One of the coolest things we’ve done since I started working at La Paloma back in May is also one of the accomplishments for which I am the most proud. This fall, we started a junior golf team!

The idea came about over the summer when Aaron Quiroga, another one of our Assistant Golf Professionals, and I were discussing ways to improve the junior golf experience at the club, specifically, the after school junior golf program. It’s been virtually non-existent.

Aaron and I both played a lot of after school sports growing up in Tucson: football, baseball, basketball, soccer, and tennis during the school year and swimming in the summer months just to name a few. As two guys who took up the game of golf a little later in life than most, we got to reminiscing about how great it would have been if there was an option for us to attend golf practice in addition to or instead of the other more common organized team sports available to us as kids.

And that’s when it hit us. Not only do we both wish we had learned how to play the game the “right way” earlier in life, we both realized we had a unique opportunity to help future generations do just that – to make up for the lost time and opportunities we never had. Why not form our own team, hold weekly practices, and play in tournaments? It’s something we could do year-round, and we could also field teams to compete in Tucson’s summer junior golf series: Ricki Rarick, PGA Junior League, and the U.S. Kids Golf Local Tours. It’s the one time of year when Tucson has a lot of golf events in which juniors can participate.

The La Paloma Junior Golf Team is restricted to kids 2nd through 8th grade, usually ages 7 or 8 on the younger side and 12 to 13 on the older side. By 2nd grade, juniors are usually mature enough and have long enough attention spans to be productive, and by 8th grade, hopefully, they’re already thinking about playing on their high school golf teams. Once they get to high school, they’ll have their own after school golf practices to attend.

La Paloma is also uniquely situated in that there are three luxury golf courses within a ten-minute drive of one another. Ventana Canyon and Skyline Country Club are less than five miles away. It’s a golfing triangle any golf program would be envious of if only for its beauty.

This is the flyer we published in the La Paloma Country Club Newsletter this fall.
This is the flyer we published in the La Paloma Country Club Newsletter this fall.

Most of our tournaments this semester are at La Paloma, but we’re also traveling to Skyline and Ventana for tournaments in hopes they’ll see what we’ve been able to do in such a short time, form their own junior golf teams, and partner with us to form the Catalina Foothills Junior Golf League (CFJGL). It would be a natural feeder system into the local high school golf scene and hopefully, beyond.

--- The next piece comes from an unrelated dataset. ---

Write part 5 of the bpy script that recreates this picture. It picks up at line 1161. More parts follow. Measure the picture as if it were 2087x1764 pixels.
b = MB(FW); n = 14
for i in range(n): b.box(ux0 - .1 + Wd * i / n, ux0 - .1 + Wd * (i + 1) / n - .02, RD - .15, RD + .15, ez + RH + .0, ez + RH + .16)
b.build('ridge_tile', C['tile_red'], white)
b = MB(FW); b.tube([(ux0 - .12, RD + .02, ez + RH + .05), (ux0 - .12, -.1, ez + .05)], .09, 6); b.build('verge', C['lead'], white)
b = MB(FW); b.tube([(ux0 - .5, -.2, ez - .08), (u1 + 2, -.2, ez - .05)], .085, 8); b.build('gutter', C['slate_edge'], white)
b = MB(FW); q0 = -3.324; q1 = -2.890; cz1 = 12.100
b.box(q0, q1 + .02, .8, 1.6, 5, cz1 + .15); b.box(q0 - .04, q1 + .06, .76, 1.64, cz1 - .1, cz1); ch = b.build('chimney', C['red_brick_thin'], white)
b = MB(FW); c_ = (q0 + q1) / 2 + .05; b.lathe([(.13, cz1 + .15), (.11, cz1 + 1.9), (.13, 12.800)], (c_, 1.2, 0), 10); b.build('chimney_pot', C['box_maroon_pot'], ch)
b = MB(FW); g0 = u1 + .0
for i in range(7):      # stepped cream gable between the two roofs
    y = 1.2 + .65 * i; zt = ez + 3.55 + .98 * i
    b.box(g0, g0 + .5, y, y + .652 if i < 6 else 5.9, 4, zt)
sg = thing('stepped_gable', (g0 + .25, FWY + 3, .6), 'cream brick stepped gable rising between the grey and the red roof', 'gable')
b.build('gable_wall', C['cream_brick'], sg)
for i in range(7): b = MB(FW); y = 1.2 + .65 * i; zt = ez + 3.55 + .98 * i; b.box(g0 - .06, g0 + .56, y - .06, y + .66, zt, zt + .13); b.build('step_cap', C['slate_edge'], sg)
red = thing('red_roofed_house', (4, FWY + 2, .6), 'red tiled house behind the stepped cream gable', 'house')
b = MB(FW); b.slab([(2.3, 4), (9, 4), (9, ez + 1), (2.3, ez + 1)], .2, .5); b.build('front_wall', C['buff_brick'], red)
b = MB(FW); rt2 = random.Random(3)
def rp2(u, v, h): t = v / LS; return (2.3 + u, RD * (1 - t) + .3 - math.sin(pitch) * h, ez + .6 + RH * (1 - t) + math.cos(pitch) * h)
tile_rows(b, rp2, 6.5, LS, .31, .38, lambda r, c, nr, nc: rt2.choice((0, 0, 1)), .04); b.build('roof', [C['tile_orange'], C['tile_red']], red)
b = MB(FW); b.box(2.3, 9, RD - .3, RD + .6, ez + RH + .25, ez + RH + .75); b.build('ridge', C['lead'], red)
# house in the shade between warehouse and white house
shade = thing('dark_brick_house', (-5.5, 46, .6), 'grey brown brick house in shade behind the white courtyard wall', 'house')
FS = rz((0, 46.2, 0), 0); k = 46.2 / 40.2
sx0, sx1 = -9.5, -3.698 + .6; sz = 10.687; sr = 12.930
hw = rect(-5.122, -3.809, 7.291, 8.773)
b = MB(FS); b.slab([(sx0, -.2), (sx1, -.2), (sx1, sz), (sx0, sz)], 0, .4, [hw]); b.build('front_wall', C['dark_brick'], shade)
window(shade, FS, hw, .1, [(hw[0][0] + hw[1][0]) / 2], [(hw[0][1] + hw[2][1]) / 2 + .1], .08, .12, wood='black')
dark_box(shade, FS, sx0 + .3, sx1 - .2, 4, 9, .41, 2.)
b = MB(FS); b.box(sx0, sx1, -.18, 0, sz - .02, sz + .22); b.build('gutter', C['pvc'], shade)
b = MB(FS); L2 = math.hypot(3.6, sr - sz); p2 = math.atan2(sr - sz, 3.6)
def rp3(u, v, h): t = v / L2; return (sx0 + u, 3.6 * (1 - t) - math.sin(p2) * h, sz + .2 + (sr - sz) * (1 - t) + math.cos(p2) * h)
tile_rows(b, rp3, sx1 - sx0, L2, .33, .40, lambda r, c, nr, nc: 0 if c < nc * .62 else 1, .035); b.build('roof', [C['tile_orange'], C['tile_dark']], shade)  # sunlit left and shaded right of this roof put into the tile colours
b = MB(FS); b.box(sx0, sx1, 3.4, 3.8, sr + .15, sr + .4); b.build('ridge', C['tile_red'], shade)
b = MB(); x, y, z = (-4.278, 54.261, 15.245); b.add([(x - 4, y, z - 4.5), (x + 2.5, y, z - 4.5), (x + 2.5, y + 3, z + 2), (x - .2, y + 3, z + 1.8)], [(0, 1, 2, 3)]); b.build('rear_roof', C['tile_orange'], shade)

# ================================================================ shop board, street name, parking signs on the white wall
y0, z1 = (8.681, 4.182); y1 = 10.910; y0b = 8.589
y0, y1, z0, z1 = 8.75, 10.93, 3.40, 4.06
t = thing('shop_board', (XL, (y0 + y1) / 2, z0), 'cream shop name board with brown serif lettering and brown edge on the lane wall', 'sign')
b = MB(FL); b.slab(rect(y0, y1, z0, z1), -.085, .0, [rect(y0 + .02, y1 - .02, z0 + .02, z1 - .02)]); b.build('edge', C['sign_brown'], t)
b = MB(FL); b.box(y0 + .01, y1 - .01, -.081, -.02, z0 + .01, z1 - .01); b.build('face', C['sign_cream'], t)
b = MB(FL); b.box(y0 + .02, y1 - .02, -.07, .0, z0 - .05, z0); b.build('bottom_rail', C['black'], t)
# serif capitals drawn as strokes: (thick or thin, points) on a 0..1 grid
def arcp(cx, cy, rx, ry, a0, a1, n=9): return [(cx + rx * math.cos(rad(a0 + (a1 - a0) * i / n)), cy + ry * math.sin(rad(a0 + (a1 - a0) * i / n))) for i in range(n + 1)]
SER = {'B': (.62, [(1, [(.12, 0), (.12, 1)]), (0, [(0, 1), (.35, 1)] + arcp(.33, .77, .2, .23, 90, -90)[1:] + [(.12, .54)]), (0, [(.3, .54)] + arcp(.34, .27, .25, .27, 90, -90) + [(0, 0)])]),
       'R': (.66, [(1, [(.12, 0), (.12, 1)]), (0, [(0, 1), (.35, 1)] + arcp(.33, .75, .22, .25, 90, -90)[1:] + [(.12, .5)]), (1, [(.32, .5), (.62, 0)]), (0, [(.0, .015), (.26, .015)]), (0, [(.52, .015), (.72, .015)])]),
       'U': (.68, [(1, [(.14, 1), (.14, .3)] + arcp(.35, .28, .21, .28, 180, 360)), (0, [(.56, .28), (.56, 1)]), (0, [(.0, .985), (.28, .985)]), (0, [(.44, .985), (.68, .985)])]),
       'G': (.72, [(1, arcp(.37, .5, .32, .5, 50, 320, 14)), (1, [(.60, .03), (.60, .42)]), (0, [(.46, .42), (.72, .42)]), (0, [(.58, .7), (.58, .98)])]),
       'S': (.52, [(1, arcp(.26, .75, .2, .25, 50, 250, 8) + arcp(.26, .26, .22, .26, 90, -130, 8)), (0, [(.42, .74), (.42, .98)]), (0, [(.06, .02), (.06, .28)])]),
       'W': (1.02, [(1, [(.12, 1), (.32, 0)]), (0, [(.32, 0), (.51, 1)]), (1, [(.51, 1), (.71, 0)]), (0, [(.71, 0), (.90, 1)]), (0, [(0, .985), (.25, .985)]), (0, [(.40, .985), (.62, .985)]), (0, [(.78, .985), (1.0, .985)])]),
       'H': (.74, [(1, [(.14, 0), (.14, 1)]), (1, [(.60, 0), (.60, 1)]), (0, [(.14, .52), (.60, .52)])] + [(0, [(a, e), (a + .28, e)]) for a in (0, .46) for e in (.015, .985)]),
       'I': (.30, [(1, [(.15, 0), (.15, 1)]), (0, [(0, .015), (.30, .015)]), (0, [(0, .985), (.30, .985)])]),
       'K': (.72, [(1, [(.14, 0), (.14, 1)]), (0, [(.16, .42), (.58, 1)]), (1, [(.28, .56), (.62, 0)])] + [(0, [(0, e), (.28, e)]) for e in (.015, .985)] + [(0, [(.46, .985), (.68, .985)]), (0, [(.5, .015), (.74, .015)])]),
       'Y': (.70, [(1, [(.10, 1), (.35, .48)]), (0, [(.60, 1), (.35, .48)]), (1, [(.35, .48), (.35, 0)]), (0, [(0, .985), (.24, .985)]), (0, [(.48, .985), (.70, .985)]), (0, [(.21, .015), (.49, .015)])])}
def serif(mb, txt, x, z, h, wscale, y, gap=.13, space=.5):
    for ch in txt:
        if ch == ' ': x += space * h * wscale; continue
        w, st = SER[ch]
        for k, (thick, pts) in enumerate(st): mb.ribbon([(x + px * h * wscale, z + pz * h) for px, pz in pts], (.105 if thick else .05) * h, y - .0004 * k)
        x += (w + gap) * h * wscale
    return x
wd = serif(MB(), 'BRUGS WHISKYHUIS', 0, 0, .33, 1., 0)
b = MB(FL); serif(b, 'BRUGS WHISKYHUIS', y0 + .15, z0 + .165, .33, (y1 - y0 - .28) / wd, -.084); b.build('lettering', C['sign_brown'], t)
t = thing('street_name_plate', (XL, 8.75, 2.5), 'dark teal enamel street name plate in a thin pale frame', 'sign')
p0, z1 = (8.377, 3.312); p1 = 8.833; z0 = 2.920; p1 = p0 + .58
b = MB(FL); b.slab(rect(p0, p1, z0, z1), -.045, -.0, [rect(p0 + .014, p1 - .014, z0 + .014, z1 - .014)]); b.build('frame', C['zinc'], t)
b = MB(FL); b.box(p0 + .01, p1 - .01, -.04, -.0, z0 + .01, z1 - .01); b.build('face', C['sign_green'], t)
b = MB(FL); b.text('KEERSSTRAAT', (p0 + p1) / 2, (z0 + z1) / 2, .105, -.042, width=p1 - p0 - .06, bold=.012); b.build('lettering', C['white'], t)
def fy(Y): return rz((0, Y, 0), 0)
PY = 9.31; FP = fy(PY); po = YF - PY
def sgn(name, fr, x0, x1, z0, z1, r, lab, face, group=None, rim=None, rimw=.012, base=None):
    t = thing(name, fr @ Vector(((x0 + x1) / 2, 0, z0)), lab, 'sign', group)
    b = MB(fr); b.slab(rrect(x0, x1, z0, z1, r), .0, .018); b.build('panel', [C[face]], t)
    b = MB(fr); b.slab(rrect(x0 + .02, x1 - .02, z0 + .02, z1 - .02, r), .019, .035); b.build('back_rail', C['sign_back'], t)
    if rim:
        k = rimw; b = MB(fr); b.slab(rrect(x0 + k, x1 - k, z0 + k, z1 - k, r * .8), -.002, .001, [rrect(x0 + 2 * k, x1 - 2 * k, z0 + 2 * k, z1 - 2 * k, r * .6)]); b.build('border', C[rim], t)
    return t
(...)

Practice runs from 3:30p to 5:00p on Mondays and is specifically reserved for skills development, usually chipping, pitching, and putting. Wednesdays are our play days, and practice runs from 3:30p to 5:30p or 6:00p to allow for the additional travel time when we’re off property. All of the kids wear their team uniforms (La Paloma logo hat, shirt, and pullover) on our plays days, so they can get in the habit of dressing for success. If you look good, you’ll play well, I always say!

Right now, most of our Wednesday play days consist of playing between three and five holes (depending on the format) and exposing the kids to all the different formats they’re likely to encounter in competition from individual stroke play and scrambles to match play and alternate shot. Wednesdays are great because the allow Coach Aaron and myself to see what it is we really need to work on on Mondays. It’s a competitive golf environment, but it’s not so ruthless that the kids don’t have a great time or feel like they can’t keep up.

For me, the most gratifying part of the whole experience so far has been seeing these kids improve from when we first started working with them in mid-September until now. When they show up on Wednesdays wearing their uniforms, they look great, and you can tell they’re proud to be part of La Paloma’s inaugural Junior Golf Team. We’re already getting excited for the spring, and the kids say they “can’t wait to sign-up again.” We can hardly wait either. We’re expecting to go from nine kids up to as many as 20, and at the end of the day, there’s nothing quite like being called “coach.”